— start —

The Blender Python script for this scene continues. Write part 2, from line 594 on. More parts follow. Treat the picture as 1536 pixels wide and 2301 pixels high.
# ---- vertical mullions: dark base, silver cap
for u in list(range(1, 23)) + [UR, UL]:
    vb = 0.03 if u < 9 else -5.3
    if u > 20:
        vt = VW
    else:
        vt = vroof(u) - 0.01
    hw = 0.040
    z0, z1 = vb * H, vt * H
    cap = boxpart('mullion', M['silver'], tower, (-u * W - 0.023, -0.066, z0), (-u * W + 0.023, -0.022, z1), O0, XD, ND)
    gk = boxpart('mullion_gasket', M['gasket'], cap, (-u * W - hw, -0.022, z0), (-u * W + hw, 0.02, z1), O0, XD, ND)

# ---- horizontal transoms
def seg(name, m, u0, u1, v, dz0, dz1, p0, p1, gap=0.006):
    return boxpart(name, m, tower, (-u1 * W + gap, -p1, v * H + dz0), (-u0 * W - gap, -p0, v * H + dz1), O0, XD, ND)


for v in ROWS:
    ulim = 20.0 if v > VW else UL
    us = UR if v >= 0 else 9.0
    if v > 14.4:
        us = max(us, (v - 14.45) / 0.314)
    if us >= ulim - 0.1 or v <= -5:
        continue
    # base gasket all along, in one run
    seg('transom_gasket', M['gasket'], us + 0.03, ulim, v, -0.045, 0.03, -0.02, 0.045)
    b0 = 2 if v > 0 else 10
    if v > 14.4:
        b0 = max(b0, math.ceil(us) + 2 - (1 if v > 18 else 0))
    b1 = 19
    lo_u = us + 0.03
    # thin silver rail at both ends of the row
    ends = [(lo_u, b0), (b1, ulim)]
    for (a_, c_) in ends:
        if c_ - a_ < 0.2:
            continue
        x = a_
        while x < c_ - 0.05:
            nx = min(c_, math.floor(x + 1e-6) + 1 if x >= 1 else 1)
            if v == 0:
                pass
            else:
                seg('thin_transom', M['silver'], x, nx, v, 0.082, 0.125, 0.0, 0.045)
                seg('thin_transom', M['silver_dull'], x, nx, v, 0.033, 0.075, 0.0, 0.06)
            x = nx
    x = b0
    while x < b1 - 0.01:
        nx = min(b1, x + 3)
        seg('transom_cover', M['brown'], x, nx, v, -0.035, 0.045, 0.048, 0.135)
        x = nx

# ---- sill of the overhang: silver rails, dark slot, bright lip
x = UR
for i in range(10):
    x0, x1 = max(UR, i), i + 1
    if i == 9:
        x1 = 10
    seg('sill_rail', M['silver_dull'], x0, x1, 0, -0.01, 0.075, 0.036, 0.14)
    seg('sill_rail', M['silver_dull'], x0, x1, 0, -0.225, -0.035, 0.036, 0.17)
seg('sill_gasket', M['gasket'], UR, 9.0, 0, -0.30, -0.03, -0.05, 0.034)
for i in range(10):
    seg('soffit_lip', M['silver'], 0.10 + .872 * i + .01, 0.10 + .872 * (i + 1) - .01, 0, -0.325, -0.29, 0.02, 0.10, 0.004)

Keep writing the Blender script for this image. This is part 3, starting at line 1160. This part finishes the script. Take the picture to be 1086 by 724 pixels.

— end —

TASK DESCRIPTION
Repeat the material word for word, in full.

EXERCISE RESPONSE
The Blender Python script for this scene continues. Write part 2, from line 594 on. More parts follow. Treat the picture as 1536 pixels wide and 2301 pixels high.
# ---- vertical mullions: dark base, silver cap
for u in list(range(1, 23)) + [UR, UL]:
    vb = 0.03 if u < 9 else -5.3
    if u > 20:
        vt = VW
    else:
        vt = vroof(u) - 0.01
    hw = 0.040
    z0, z1 = vb * H, vt * H
    cap = boxpart('mullion', M['silver'], tower, (-u * W - 0.023, -0.066, z0), (-u * W + 0.023, -0.022, z1), O0, XD, ND)
    gk = boxpart('mullion_gasket', M['gasket'], cap, (-u * W - hw, -0.022, z0), (-u * W + hw, 0.02, z1), O0, XD, ND)

# ---- horizontal transoms
def seg(name, m, u0, u1, v, dz0, dz1, p0, p1, gap=0.006):
    return boxpart(name, m, tower, (-u1 * W + gap, -p1, v * H + dz0), (-u0 * W - gap, -p0, v * H + dz1), O0, XD, ND)


for v in ROWS:
    ulim = 20.0 if v > VW else UL
    us = UR if v >= 0 else 9.0
    if v > 14.4:
        us = max(us, (v - 14.45) / 0.314)
    if us >= ulim - 0.1 or v <= -5:
        continue
    # base gasket all along, in one run
    seg('transom_gasket', M['gasket'], us + 0.03, ulim, v, -0.045, 0.03, -0.02, 0.045)
    b0 = 2 if v > 0 else 10
    if v > 14.4:
        b0 = max(b0, math.ceil(us) + 2 - (1 if v > 18 else 0))
    b1 = 19
    lo_u = us + 0.03
    # thin silver rail at both ends of the row
    ends = [(lo_u, b0), (b1, ulim)]
    for (a_, c_) in ends:
        if c_ - a_ < 0.2:
            continue
        x = a_
        while x < c_ - 0.05:
            nx = min(c_, math.floor(x + 1e-6) + 1 if x >= 1 else 1)
            if v == 0:
                pass
            else:
                seg('thin_transom', M['silver'], x, nx, v, 0.082, 0.125, 0.0, 0.045)
                seg('thin_transom', M['silver_dull'], x, nx, v, 0.033, 0.075, 0.0, 0.06)
            x = nx
    x = b0
    while x < b1 - 0.01:
        nx = min(b1, x + 3)
        seg('transom_cover', M['brown'], x, nx, v, -0.035, 0.045, 0.048, 0.135)
        x = nx

# ---- sill of the overhang: silver rails, dark slot, bright lip
x = UR
for i in range(10):
    x0, x1 = max(UR, i), i + 1
    if i == 9:
        x1 = 10
    seg('sill_rail', M['silver_dull'], x0, x1, 0, -0.01, 0.075, 0.036, 0.14)
    seg('sill_rail', M['silver_dull'], x0, x1, 0, -0.225, -0.035, 0.036, 0.17)
seg('sill_gasket', M['gasket'], UR, 9.0, 0, -0.30, -0.03, -0.05, 0.034)
for i in range(10):
    seg('soffit_lip', M['silver'], 0.10 + .872 * i + .01, 0.10 + .872 * (i + 1) - .01, 0, -0.325, -0.29, 0.02, 0.10, 0.004)

Keep writing the Blender script for this image. This is part 3, starting at line 1160. This part finishes the script. Take the picture to be 1086 by 724 pixels.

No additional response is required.